Aim:
The first line to copy is the one with "('deciduous_tree', 'round green"; the last is the one with "p = at(px, py, Y);". Copy each line in that range exactly, leaving out all others.

☆ ☆ ☆

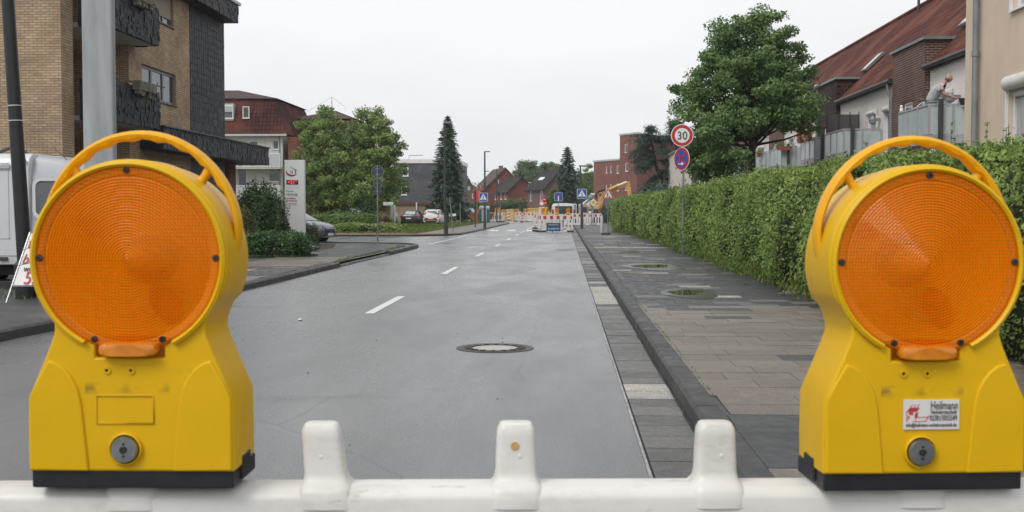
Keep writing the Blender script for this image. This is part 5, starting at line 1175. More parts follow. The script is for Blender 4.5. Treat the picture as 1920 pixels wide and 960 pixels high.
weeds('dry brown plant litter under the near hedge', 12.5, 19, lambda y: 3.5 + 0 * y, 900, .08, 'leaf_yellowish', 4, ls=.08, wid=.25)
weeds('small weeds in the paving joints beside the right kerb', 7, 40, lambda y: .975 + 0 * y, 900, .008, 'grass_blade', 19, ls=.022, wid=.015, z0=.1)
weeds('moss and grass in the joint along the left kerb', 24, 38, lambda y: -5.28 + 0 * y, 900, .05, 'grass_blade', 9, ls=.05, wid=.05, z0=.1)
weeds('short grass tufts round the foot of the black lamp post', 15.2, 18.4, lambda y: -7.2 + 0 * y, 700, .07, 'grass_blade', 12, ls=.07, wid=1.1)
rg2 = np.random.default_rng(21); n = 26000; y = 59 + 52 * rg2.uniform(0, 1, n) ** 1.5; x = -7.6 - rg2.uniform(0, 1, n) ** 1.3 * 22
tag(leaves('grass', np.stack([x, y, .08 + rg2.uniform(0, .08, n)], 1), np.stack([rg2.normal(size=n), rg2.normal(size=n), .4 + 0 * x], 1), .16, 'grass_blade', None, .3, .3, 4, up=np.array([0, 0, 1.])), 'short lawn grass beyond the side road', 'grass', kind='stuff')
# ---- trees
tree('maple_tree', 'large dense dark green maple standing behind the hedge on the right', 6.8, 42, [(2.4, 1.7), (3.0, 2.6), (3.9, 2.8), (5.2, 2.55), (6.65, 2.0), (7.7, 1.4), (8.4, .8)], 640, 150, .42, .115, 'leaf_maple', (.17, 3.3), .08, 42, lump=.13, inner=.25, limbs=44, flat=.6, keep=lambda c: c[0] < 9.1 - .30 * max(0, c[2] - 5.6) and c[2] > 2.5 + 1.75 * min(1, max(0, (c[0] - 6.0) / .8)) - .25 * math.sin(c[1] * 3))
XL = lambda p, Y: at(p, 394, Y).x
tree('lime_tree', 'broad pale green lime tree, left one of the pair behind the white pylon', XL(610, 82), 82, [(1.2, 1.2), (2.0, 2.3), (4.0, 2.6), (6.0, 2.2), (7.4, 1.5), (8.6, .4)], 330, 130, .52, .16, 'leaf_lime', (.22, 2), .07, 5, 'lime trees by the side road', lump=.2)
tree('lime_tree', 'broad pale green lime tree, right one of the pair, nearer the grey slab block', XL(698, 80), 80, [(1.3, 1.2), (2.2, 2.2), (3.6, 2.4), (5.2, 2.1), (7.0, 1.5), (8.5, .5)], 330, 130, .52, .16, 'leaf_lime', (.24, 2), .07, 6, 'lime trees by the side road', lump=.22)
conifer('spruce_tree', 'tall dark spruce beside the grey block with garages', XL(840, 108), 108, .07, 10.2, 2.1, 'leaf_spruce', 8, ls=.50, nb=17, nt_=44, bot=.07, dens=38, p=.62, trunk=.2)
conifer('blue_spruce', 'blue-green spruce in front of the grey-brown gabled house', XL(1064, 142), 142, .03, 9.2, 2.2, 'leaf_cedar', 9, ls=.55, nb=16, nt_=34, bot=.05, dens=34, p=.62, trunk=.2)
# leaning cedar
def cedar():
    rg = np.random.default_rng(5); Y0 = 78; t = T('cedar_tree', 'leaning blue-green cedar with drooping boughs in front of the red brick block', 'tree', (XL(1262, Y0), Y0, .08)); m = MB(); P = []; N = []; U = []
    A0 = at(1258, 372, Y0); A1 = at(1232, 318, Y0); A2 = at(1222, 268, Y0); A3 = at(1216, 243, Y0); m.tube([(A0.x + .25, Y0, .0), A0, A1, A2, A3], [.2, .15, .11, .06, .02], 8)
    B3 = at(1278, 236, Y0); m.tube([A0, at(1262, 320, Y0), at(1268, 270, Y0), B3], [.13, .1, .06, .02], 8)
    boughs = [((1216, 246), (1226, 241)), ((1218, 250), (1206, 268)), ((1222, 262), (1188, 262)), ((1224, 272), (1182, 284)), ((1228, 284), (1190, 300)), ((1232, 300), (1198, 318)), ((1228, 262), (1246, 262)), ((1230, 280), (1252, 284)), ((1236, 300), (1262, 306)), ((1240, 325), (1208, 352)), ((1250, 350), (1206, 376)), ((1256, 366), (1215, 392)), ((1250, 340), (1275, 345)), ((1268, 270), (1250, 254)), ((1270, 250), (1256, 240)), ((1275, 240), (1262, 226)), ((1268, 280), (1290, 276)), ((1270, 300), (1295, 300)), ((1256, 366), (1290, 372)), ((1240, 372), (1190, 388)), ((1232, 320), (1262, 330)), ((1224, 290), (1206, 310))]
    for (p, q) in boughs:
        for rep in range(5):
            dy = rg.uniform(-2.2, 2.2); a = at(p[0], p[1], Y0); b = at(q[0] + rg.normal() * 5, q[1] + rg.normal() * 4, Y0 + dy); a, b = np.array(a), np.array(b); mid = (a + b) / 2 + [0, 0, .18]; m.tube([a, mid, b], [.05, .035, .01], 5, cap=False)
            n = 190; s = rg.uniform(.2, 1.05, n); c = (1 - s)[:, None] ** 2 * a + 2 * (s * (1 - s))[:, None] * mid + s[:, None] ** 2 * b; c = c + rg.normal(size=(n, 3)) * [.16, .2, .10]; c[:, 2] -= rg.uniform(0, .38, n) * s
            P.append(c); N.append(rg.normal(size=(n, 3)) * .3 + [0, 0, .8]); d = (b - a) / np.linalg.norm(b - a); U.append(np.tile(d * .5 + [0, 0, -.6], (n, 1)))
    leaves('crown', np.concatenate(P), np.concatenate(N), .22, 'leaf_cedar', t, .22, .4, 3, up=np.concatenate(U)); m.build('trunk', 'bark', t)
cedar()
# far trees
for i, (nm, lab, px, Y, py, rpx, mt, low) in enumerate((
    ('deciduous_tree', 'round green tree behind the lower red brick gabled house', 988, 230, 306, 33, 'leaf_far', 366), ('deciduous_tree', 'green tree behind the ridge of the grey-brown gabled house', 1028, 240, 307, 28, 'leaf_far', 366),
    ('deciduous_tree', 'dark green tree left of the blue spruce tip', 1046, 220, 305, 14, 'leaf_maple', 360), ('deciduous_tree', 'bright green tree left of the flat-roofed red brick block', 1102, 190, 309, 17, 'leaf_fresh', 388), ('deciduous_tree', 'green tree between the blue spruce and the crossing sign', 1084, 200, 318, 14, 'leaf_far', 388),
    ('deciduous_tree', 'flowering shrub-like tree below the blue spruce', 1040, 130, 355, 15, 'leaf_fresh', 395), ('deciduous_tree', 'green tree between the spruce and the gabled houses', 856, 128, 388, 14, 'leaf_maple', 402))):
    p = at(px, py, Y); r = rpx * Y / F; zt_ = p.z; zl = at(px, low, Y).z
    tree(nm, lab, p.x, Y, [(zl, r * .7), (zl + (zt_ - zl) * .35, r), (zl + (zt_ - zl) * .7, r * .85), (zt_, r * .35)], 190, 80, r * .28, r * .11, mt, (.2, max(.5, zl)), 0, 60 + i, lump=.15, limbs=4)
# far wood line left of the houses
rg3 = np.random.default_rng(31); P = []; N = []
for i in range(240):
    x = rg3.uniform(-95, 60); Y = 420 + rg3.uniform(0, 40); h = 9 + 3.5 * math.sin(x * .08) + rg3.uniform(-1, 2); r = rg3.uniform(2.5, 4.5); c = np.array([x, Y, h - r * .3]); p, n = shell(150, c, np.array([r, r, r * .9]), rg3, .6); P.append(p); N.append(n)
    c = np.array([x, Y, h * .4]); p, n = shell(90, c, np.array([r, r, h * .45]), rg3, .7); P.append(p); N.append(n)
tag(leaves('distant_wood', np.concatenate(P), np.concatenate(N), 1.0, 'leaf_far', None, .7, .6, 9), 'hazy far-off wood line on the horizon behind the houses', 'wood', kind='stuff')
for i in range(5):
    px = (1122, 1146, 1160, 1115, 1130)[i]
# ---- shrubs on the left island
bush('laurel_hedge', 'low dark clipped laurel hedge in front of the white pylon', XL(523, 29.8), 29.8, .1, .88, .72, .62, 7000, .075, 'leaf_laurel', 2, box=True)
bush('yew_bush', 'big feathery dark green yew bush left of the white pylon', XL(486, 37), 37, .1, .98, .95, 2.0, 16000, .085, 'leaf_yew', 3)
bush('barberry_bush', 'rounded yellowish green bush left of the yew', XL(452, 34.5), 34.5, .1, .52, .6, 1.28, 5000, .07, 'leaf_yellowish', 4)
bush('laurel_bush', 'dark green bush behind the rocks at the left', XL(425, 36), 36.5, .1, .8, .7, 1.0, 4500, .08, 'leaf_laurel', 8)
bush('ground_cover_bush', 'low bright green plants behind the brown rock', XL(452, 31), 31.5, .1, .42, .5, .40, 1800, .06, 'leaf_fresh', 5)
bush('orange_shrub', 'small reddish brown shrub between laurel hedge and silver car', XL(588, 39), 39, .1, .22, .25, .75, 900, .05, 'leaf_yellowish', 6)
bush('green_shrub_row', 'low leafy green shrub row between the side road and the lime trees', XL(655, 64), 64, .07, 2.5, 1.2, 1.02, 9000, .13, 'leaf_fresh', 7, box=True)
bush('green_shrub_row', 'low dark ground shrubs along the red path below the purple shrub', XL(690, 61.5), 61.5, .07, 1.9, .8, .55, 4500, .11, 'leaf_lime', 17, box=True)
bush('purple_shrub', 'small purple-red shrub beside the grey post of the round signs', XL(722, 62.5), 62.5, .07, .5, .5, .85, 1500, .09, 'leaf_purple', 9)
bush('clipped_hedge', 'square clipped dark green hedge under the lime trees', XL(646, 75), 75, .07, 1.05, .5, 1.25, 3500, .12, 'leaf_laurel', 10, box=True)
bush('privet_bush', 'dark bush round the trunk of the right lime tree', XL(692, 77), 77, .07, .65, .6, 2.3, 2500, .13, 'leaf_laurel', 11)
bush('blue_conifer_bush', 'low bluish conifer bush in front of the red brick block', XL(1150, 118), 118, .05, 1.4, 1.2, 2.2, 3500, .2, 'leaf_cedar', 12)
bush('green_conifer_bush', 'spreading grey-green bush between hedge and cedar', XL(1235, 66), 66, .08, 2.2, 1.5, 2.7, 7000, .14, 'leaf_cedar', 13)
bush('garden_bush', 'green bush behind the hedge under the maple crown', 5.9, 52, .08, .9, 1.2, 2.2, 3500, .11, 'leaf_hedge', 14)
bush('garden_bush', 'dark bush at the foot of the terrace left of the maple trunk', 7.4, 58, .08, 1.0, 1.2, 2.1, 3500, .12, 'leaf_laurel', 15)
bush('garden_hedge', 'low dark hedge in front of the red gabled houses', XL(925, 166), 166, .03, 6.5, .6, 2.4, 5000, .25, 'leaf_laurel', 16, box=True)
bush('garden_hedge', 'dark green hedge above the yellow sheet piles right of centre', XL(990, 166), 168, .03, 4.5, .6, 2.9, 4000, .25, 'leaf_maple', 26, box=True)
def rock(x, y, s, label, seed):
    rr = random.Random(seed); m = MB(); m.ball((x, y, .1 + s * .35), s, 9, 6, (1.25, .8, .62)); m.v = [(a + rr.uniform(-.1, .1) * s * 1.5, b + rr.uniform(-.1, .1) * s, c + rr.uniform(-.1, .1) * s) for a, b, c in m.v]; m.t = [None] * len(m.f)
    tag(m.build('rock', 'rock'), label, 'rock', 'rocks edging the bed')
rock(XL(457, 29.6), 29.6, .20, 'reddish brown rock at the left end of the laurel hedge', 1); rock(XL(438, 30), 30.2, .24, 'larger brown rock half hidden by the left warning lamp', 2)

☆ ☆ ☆

Finished answer:
    ('deciduous_tree', 'round green tree behind the lower red brick gabled house', 988, 230, 306, 33, 'leaf_far', 366), ('deciduous_tree', 'green tree behind the ridge of the grey-brown gabled house', 1028, 240, 307, 28, 'leaf_far', 366),
    ('deciduous_tree', 'dark green tree left of the blue spruce tip', 1046, 220, 305, 14, 'leaf_maple', 360), ('deciduous_tree', 'bright green tree left of the flat-roofed red brick block', 1102, 190, 309, 17, 'leaf_fresh', 388), ('deciduous_tree', 'green tree between the blue spruce and the crossing sign', 1084, 200, 318, 14, 'leaf_far', 388),
    ('deciduous_tree', 'flowering shrub-like tree below the blue spruce', 1040, 130, 355, 15, 'leaf_fresh', 395), ('deciduous_tree', 'green tree between the spruce and the gabled houses', 856, 128, 388, 14, 'leaf_maple', 402))):
    p = at(px, py, Y); r = rpx * Y / F; zt_ = p.z; zl = at(px, low, Y).z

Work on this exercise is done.